Detecting inadvertent use of integer division
Lars T. Kyllingstad
public at kyllingen.NOSPAMnet
Tue Dec 15 02:05:47 PST 2009
Don wrote:
> Jason House wrote:
>> Don Wrote:
>>
>>> Walter Bright wrote:
>>>> Don wrote:
>>>>> Consider this notorious piece of code:
>>>>>
>>>>> assert(x>1);
>>>>> double y = 1 / x;
>>>>>
>>>>> This calculates y as the reciprocal of x, if x is a floating-point
>>>>> number. But if x is an integer, an integer division is performed
>>>>> instead of a floating-point one, and y will be 0.
>>>>>
>>>>> It's a very common newbie trap, but I find it still catches me
>>>>> occasionally, especially when dividing two variables or
>>>>> compile-time constants.
>>>>>
>>>>> In the opPow thread there were a couple of mentions of inadvertent
>>>>> integer division, and how Python is removing this error by making /
>>>>> always mean floating-point division, and introducing a new operator
>>>>> for integer division.
>>>>>
>>>>> We could largely eliminate this type of bug without doing anything
>>>>> so drastic. Most of the problem just comes from C's cavalier
>>>>> attitude to implicit casting. All we'd need to do is tighten the
>>>>> implicit conversion rules for int->float, in the same way that the
>>>>> int->uint rules have been tightened:
>>>>>
>>>>> "If an integer expression has an inexact result (ie, involves an
>>>>> inexact integer divison), that expression cannot be implicitly cast
>>>>> to a floating-point type."
>>>> But the compiler cannot reliably tell if it will produce an inexact
>>>> result.
>>>>
>>>>
>>>>> (This means that double y = int_val / 1; is OK, and also:
>>>>> double z = 90/3; would be OK. An alternative rule would be:
>>>>> "If an integer expression involves integer divison, that expression
>>>>> cannot be implicitly cast to a floating-point type").

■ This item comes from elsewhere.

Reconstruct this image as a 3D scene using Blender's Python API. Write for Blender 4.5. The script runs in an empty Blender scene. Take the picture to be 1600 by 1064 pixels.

>>>> This is kinda complicated if one has, say:
>>>>
>>>> double z = x/y + 3;
>>> Integer expressions remain inexact until there's a cast.
>>>
>>> (It's very simple to implement, you just use the integer range code,
>>> adding an 'inexact' flag. Division sets the flag, casts clear the
>>> flag, everything else just propagates it if a unary operation, or ORs
>>> the two flags if a binary operation).
>>
>> What about function calls?
>> double z = abs(x/y);
>
> Yeah, it won't catch cases where there are both integer and
> floating-point overloads of the same function. abs() and pow() are the
> only two I can think of -- and pow() will be covered by ^^.
>
> There's probably a few others.
I think the most subtle cases will be calls to max() and min(). If you do
x = max(1.2, 3/2);
and the 'inexact' flag doesn't survive beyond the function call, there
will be a silent conversion to double inside max() and the function will
return 1.2.
But it's probably not a very common problem.